Records for the exercise |
-=-=-

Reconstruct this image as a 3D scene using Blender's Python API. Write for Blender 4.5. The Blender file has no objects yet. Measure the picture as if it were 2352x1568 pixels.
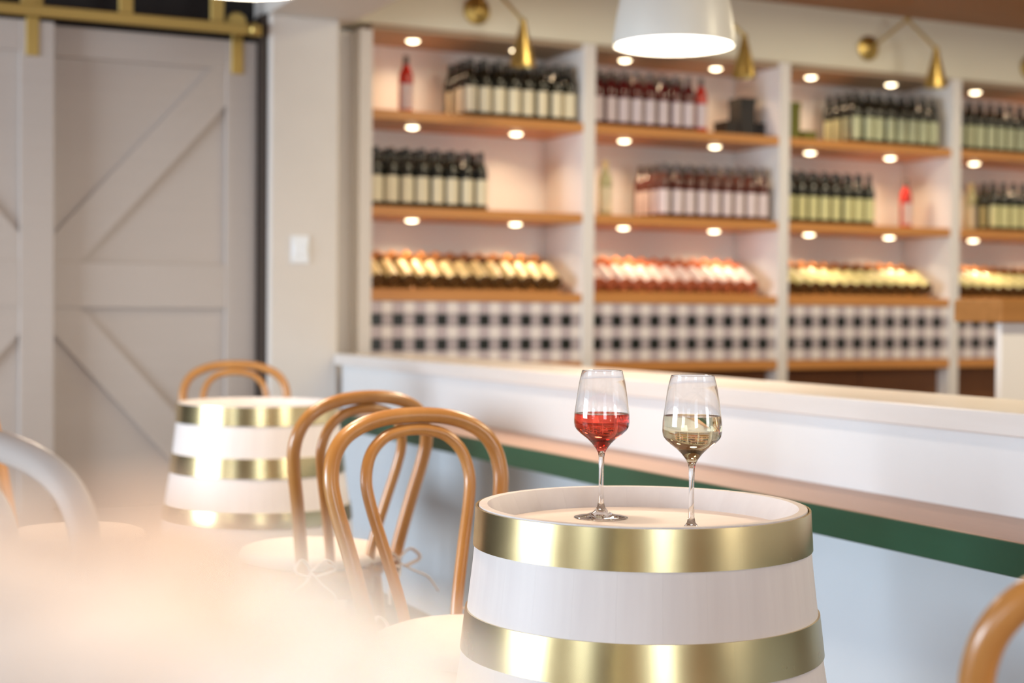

-=-=-

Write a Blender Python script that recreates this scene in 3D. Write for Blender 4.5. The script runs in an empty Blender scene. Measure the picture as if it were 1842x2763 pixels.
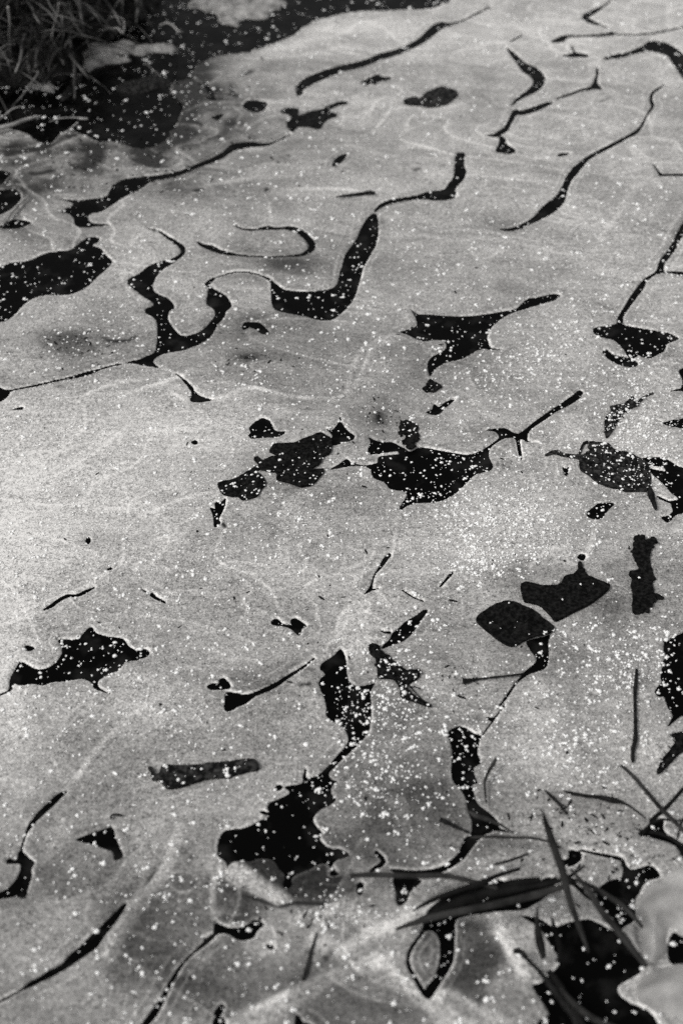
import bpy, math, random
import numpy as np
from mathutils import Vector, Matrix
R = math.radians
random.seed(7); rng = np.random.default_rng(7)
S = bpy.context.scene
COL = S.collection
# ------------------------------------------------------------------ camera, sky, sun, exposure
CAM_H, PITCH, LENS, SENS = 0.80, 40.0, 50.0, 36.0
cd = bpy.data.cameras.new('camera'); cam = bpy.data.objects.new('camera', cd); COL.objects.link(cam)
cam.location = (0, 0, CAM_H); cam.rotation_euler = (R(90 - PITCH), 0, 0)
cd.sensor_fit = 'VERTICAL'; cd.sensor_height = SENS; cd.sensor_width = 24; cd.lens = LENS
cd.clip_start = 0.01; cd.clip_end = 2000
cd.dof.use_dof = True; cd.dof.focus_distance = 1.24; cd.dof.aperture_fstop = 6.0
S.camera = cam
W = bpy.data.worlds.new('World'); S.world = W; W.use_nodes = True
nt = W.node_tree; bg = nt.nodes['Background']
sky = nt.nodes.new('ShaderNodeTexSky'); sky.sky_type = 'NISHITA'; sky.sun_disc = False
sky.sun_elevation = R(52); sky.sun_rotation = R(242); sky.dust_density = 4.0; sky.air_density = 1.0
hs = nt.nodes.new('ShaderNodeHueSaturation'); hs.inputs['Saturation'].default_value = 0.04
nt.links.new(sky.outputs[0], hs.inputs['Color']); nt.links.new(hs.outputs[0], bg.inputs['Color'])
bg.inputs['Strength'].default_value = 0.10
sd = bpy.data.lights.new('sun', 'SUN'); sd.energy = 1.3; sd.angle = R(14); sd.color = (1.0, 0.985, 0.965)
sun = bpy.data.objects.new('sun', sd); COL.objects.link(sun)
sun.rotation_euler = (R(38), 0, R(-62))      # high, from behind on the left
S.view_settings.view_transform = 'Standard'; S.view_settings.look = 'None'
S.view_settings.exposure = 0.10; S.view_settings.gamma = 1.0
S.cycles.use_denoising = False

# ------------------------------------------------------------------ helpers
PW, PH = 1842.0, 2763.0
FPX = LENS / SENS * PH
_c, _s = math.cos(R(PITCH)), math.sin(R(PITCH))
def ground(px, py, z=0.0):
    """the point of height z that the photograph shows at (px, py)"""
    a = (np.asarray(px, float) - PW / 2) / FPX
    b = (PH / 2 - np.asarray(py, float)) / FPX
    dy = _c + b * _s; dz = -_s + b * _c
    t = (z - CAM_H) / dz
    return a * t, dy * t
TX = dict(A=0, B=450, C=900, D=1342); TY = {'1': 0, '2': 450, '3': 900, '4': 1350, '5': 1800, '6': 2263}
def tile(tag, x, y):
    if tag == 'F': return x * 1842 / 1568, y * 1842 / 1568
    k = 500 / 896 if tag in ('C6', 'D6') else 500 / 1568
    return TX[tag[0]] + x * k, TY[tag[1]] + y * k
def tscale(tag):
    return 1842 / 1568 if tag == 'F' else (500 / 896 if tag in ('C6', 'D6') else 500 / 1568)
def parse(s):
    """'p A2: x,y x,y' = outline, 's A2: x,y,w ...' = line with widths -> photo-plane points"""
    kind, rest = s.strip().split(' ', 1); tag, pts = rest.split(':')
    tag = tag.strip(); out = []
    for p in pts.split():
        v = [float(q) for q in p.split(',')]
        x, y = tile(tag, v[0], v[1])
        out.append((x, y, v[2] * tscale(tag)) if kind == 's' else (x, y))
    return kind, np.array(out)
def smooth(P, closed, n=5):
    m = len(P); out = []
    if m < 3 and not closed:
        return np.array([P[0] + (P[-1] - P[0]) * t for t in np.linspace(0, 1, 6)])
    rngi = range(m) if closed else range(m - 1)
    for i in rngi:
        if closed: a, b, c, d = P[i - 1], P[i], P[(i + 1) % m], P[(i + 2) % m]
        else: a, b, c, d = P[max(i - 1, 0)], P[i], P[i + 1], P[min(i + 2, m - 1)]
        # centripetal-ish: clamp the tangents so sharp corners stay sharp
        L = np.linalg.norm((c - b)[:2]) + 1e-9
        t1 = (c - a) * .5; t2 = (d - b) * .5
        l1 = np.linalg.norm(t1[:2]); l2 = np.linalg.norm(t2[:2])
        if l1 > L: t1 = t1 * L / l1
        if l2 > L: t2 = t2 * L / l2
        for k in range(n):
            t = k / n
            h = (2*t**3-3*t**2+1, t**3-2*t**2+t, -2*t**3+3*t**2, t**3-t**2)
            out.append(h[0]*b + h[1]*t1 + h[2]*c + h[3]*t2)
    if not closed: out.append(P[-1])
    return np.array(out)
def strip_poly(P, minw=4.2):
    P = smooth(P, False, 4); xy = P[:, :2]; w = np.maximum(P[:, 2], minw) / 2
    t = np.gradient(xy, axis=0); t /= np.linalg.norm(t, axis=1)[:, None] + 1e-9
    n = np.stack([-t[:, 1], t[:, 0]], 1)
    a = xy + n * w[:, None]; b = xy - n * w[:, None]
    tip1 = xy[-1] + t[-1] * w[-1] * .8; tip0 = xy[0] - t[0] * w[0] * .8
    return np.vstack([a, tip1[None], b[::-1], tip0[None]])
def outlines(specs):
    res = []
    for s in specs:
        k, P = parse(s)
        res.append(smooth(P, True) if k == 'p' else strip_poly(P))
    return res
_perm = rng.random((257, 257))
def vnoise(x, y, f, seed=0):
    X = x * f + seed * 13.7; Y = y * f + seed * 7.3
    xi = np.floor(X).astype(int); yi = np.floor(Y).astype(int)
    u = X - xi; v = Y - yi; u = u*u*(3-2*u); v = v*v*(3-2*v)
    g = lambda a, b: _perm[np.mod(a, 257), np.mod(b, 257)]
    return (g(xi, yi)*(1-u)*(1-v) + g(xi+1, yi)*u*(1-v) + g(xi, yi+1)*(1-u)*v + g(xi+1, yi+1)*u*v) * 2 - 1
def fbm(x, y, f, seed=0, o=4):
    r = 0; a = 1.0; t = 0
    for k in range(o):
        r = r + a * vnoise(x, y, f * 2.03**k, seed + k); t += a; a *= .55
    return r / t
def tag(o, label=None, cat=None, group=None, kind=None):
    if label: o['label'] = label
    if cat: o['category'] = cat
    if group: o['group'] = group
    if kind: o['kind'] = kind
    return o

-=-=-

Required work | Find each line holding "that". Copy it out.

Correct output |
Write a Blender Python script that recreates this scene in 3D. Write for Blender 4.5. The script runs in an empty Blender scene. Measure the picture as if it were 1842x2763 pixels.
    """the point of height z that the photograph shows at (px, py)"""